It would argue a
disproportionateness, a want of balance, in Desdemona, which Shakespeare
does not appear to have in the least contemplated.'[104] Could any
argument be more self-destructive? It actually _did_ appear to Brabantio
'something monstrous to conceive' his daughter falling in love with
Othello,--so monstrous that he could account for her love only by drugs
and foul charms. And the suggestion that such love would argue
'disproportionateness' is precisely the suggestion that Iago _did_ make
in Desdemona's case:
Foh! one may smell in such a will most rank,
Foul _disproportion_, thoughts unnatural.

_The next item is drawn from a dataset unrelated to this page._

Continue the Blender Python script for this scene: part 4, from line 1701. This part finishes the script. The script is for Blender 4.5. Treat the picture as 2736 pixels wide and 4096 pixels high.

In fact he spoke of the marriage exactly as a filthy-minded cynic now
might speak of the marriage of an English lady to a negro like
Toussaint. Thus the argument of Coleridge and others points straight to
the conclusion against which they argue.
But this is not all. The question whether to Shakespeare Othello was
black or brown is not a mere question of isolated fact or historical
curiosity; it concerns the character of Desdemona. Coleridge, and still
more the American writers, regard her love, in effect, as Brabantio
regarded it, and not as Shakespeare conceived it. They are simply
blurring this glorious conception when they try to lessen the distance
between her and Othello, and to smooth away the obstacle which his
'visage' offered to her romantic passion for a hero.